The Dag asks:

Why is Aphrodite considered an Olympian instead of a Titan?

Well.  Hesiod doesn’t give a definitive list of “the Olympians” in the Theogony, and it’s the Theogony that claims Aphrodite was born of the blood of Ouranos – Homer says in the Iliad that she’s a daughter of Zeus.  In fact, I don’t think anyone gives a definitive list of “the Olympians” until the Hellenistic period.  The Homeric Hymn to Hermes mentions that there are twelve of them, but doesn’t say which twelve, except that Hermes isn’t one of them (because the Hymn is about Hermes’ ascent to godhood).  The idea that there are twelve of them is persistent in ritual, but it doesn’t seem like anyone thought it was particularly important to come to a firm agreement about who the twelve actually were (Herodorus’ list of the twelve gods to whom Heracles made sacrifices at Olympia includes Kronos, Rheia and Alpheios, who would never make it onto any modern list of “the twelve Olympian gods”).  It’s also perfectly acceptable in Greek poetry to refer to a whole bunch of minor deities, notably the Muses, as “Olympian” (often it’s really just a synonym for “divine”).  So “Olympian” is fuzzy and you can get away with throwing a whole lot of people in there.

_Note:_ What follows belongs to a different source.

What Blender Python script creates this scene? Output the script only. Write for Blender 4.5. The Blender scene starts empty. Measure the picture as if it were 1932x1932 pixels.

“Titan,” on the other hand, is pretty specific.  Hesiod claims that “Titan” was a name given to them by Ouranos, and he derives it from τιταίνω, to stretch or strain, and τίσις, vengeance (which is probably not the real etymology, but it’s what he believed, at any rate), so I think in his mind “Titans” only means the twelve children of Gaia and Ouranos who rebelled against the rule of their father, whom he explicitly lists: Kronos, Rhea, Koios, Phoebe, Hyperion, Theia, Iapetos, Mnemosyne, Kreios, Themis, Okeanos and Tethys.  There are other, different lists of the Titans given by other ancient authors (Apollodorus adds Dione, the mother of Aphrodite in the Homeric tradition, for a total of thirteen; the sixth Clementine Homily seems to think that Demeter was a Titan, but this is a Christian text citing pagan myth in order to discredit it, so it could conceivably have some details muddled).  Today we often consider several of their more famous children to be “Titans” as well – notably Atlas, Prometheus, Epimetheus, Leto, Helios, Selene and Hekate, or even more distant descendants like Calypso – but to be honest I can’t find an ancient source that actually calls any of them “Titans” so I’m not sure when that starts; it could be in the scholia or something.  So the short answer is simply that, despite belonging to an earlier generation than the other “Olympians” in Hesiod’s version of the creation myth, there is no tradition I’m aware of that ever says Aphrodite was part of the rebellion against Ouranos.  It also helps that Aphrodite literally lives on Olympus, which the Titans traditionally didn’t – according to Hesiod they hung out on Mount Othrys (which like Olympus is the name of a real mountain in Greece; it kind of faces Mount Olympus across the plain of Thessaly).

One thought on “The Dag asks:

  1. And then there’s Hades, who isn’t an Olympian due to staying as far away from his extended family’s nonsense as he possibly can, in pretty much every way he can. Remember, that one dude with the lyre was basically asking Hades to not do his job. He was well within his rights to just straight-up deny the request; the chicanery was merely to assuage his conscience on the matter, which involved actually HAVING a conscience in the first place.